Raw data:

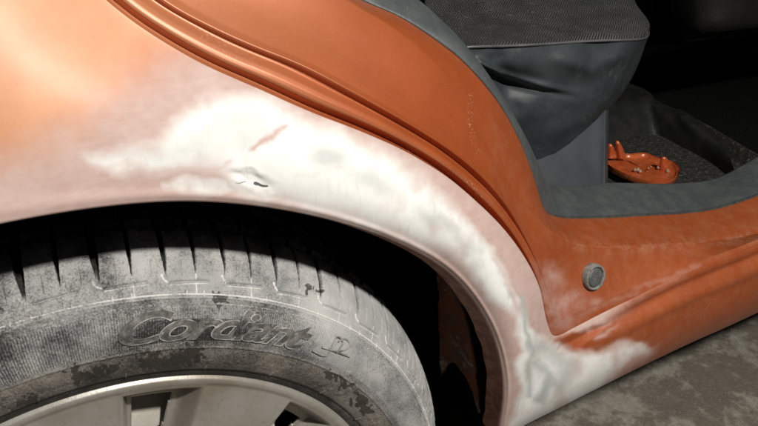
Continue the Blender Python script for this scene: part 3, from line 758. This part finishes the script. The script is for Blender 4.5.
# mat ribs
# humps of the carpet behind the mat
M_hump = simple('black_floor_plastic', (.016, .017, .017), (.028, .028, .027), 40, .35, .001)
hg = np.array([
 [(596,90,.56),(606,97,.56),(625,94,.56),(647,91,.55),(653,99,.53),(672,107,.49),(684,111,.45),(703,124,.39),(726,142,.33)],
 [(596,105,.53),(606,105,.53),(630,102,.53),(648,100,.52),(656,107,.50),(672,114,.45),(684,118,.42),(704,131,.36),(728,149,.30)],
 [(596,126,.49),(606,126,.49),(630,121,.49),(650,119,.485),(662,123,.46),(676,130,.415),(690,137,.37),(708,147,.32),(732,163,.265)]], float)
hb = atz(hg[2, :, :2], np.full(9, ZM+.022)); hm = at(hg[1, :, :2], hb[:, 1]+.03); ht = at(hg[0, :, :2], hb[:, 1]+.07)
hx = ht+np.array([.02, .10, .0]); hd = hb+np.array([-.01, -.03, -.03])
hs = [catmull(q_, 120) for q_ in (hd, hb, hm, ht, hx)]
hs = np.stack([catmull(np.stack([q_[j] for q_ in hs]), 40) for j in range(120)], 1)
own(mesh('floor_hump', hs.reshape(-1, 3), gridq(40, 120), M_hump, car))
b0, b1 = at([(683,113)], [.50])[0], at([(673,126)], [.48])[0]

# orange broken cover on the mat ----------------------------------------------------
M_or = NM('orange_plastic_cover')
def ormat():
    m = M_or; n = m.noise(60, 5, .6)
    c = m.mix(m.ramp(n, .3, .7), (.42, .075, .02), (.55, .12, .035))
    c = m.mix(m.ramp(m.noise(160, 5, .7), .56, .72, 0, .7), c, (.60, .35, .2))
    return m.out(c, .35, .1, m.bump(m.noise(300), .0004, .4), coat=.3)
ormat()
zc = .100
rim_ = [(604,158),(603,141),(612,148),(628,152),(645,151),(660,156),(674,160),(680,167),(677,175),(668,180),(656,181),(644,178),(622,170)]
rm_ = mz(rim_, zc); lp = gsm(loop(rm_), 2); nl = len(lp); ce = lp.mean(0)
V = []
for f, z in ((.98, .001), (1.0, .003), (1.0, -.016), (.985, -.018), (.97, -.016), (.965, .002), (.95, .001), (.93, -.008), (.85, -.011), (.6, -.012), (.3, -.012), (.02, -.012)):
    c = ce+(lp-ce)*f; c[:, 2] = zc-.006+z*(.35 if z < 0 else 1); V.append(c)
V = np.concatenate(V[1:], 0); Qo = []; K_ = 11
for k in range(K_-1):
    for i in range(nl): Qo.append((k*nl+i, k*nl+(i+1) % nl, (k+1)*nl+(i+1) % nl, (k+1)*nl+i))
cov = tag(empty('plastic_cover', tuple(ce*np.array([1, 1, 0])+np.array([0, 0, ZM]))), 'broken orange plastic cover with prongs lying on the black floor mat', 'plastic cover')
def ownc(o): o.matrix_parent_inverse = Matrix.Translation(-Vector(cov.location)); return o
ownc(mesh('shell', V, Qo, M_or.m, cov))
def blade(name, base, tip, t=.003, wdt=.012):
    base, tip = np.array(base), np.array(tip); sd = R_*np.array([1, 1, 0]); sd = sd/np.linalg.norm(sd); ax = np.array([sd[1], -sd[0], 0])
    V = []
    for f, sc in ((0, 1), (.5, .85), (.85, .6), (1, .3)):
        c = base+(tip-base)*f
        for a, b in ((-1, -1), (1, -1), (1, 1), (-1, 1)): V.append(c+sd*a*wdt/2*sc+ax*b*t/2)
    Qx = []
    for k in range(3):
        for i in range(4): Qx.append((k*4+i, k*4+(i+1) % 4, (k+1)*4+(i+1) % 4, (k+1)*4+i))
    Qx.append((12, 13, 14, 15)); return ownc(mesh(name, V, Qx, M_or.m, cov, smooth_=False))
for (bx, by), (tx, ty) in (((612,158),(610,144)), ((622,158),(617,141))):
    b_ = mz([(bx, by)], zc-.004)[0]; d = raydir([(tx, ty)])[0]; t = (b_[1]-CAM[1])/d[1]; blade('prong', b_, CAM+d*t, .006, .013)
b_ = mz([(665,170)], zc-.010)[0]; d = raydir([(664,157)])[0]; t = (b_[1]-CAM[1])/d[1]; blade('fin', b_, CAM+d*t, .003, .016)
# crumbs in the cover
M_cr = simple('pale_crumb', (.45, .30, .22), (.30, .16, .1), 90, .8, .001)
cr = mz([(651,170)], zc-.008)[0]
V = []; Qx = []
for k in range(7):
    c = cr+np.array([rng.normal(0, .013), rng.normal(0, .008), abs(rng.normal(0, .003))]); r_ = .002+.003*rng.random()
    b0_ = len(V)
    for d in ((1,0,0),(0,1,0),(-1,0,0),(0,-1,0)): V.append(c+np.array(d)*r_*(.6+.6*rng.random()))
    V.append(c+np.array([0, 0, r_])); V.append(c-np.array([0, 0, r_]))
    for i in range(4): Qx.append((b0_+i, b0_+(i+1) % 4, b0_+4)); Qx.append((b0_+(i+1) % 4, b0_+i, b0_+5))
tag(mesh('crumbs', V, Qx, M_cr, smooth_=False), 'pale paint crumbs scattered inside the orange cover', 'crumbs', kind='stuff')

# ================================================================== ground
def gmat():
    m = NM('damp_concrete'); n = m.noise(10, 7, .62, dist=.5); n2 = m.noise(60, 5, .65); n3 = m.noise(400, 3, .6)
    dry = m.mix(m.ramp(n2, .35, .7), (.30, .28, .235), (.38, .355, .30))
    wetc = m.mix(m.ramp(n2, .35, .7), (.18, .16, .13), (.225, .20, .165))
    f = m.ramp(m.math('ADD', n, m.math('MULTIPLY', m.math('SUBTRACT', n2, .5), .32)), .44, .60)
    c = m.mix(f, wetc, dry)
    c = m.mix(m.ramp(m.noise(320, 4, .75), .58, .68, 0, .7), c, (.50, .45, .37))
    c = m.mix(m.ramp(m.noise(260, 4, .75, vec=m.mapv(m.obj(), (1.1, .9, 1))), .60, .68, 0, .7), c, (.07, .06, .05))
    return m.out(c, m.mix(f, (.45,)*3, (.85,)*3), 0, m.bump(n3, .0012, .5, m.bump(n2, .003, .5)))
gx = np.linspace(-3, 4.5, 120); gy = np.linspace(-2.5, 4, 110); GX, GY = np.meshgrid(gx, gy, indexing='ij')
Vg = np.stack([GX.ravel(), GY.ravel(), -.288+.006*(fbm(np.stack([GX.ravel(), GY.ravel()], 1), 6, 2)-.5)-.003], 1)
tag(mesh('ground', Vg, gridq(120, 110), gmat()), kind='structure')
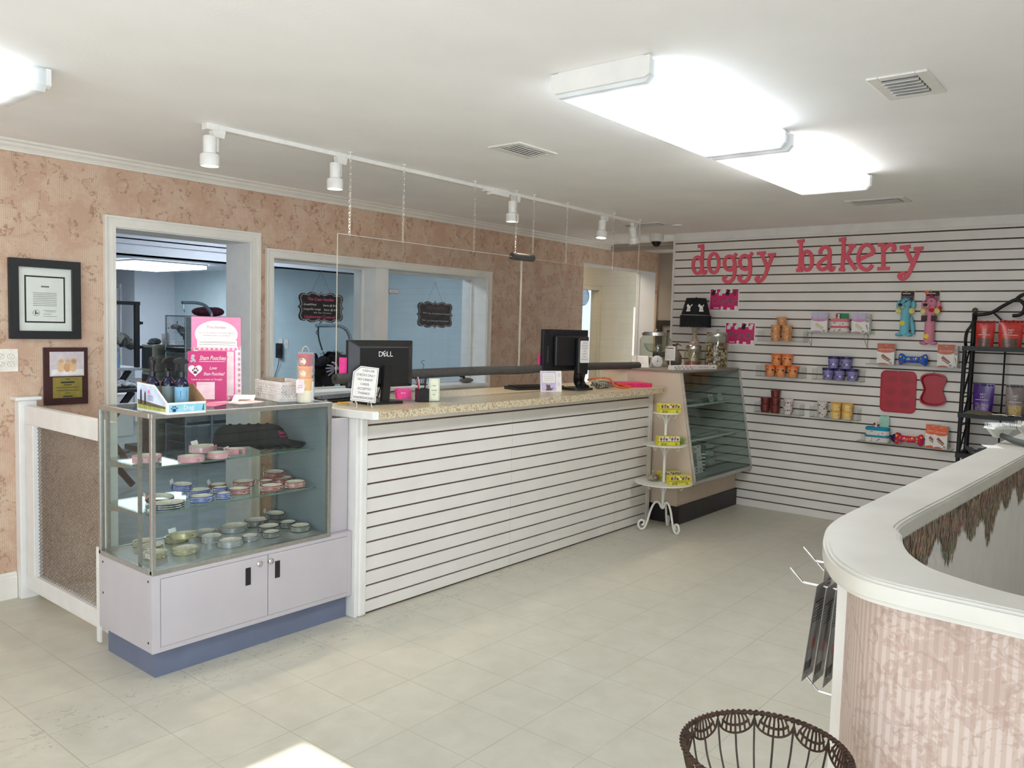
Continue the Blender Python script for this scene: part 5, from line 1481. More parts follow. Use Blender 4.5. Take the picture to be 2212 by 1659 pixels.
for i in range(40):
 a = 2 * pi * i / 40; b.prism([(0.036 * cos(a) - 0.0005, 0.036 * sin(a) - 0.0005), (0.036 * cos(a) + 0.0005, 0.036 * sin(a) - 0.0005), (0.040 * cos(a) + 0.0005, 0.040 * sin(a) + 0.0005), (0.040 * cos(a) - 0.0005, 0.040 * sin(a) + 0.0005)], lambda u, v, w: (u, -w, 0.055 + v), 0.0492, 0.0494)
b.build('dial_marks', M_grey_ink, t)
b = MB(); b.cyl((0, 0, 0.09), (0, 0, 0.128), 0.024, n=20); b.build('neck', M_plastic_blk, t, smooth=40)
b = MB(); b.lathe([(0.001, 0.128), (0.045, 0.128), (0.075, 0.145), (0.098, 0.175), (0.106, 0.200), (0.102, 0.200), (0.094, 0.177), (0.072, 0.149), (0.042, 0.132), (0.001, 0.132)], n=40); b.build('weighing_bowl', M_jar, t, smooth=50)
t = thing('tent_card', 'folded white tent card at the end of the foam pipe cover', 'card', (5.90, 3.46, ZB), radians(-50))
b = MB(); w_, h_ = 0.075, 0.095
for sg_ in (-1, 1):
 b.add([(-w_, sg_ * 0.035, 0), (w_, sg_ * 0.035, 0), (w_ * 0.9, 0, h_), (-w_ * 0.9, 0, h_), (-w_, sg_ * 0.0335, 0), (w_, sg_ * 0.0335, 0), (w_ * 0.9, 0, h_ - 0.002), (-w_ * 0.9, 0, h_ - 0.002)], [(0, 1, 2, 3), (7, 6, 5, 4), (0, 4, 5, 1), (1, 5, 6, 2), (2, 6, 7, 3), (3, 7, 4, 0)], 0)
for i in range(5):
 v = 0.03 + i * 0.012; yy = -0.035 * (1 - v / h_) - 0.0006
 b.quad((-0.03, yy, v), (0.03, yy, v), (0.03, yy + 0.0006, v + 0.0018), (-0.03, yy + 0.0006, v + 0.0018), 1)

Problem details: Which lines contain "script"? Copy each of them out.

Solution for this task:
Continue the Blender Python script for this scene: part 3, from line 758. This part finishes the script. The script is for Blender 4.5.
Continue the Blender Python script for this scene: part 5, from line 1481. More parts follow. Use Blender 4.5. Take the picture to be 2212 by 1659 pixels.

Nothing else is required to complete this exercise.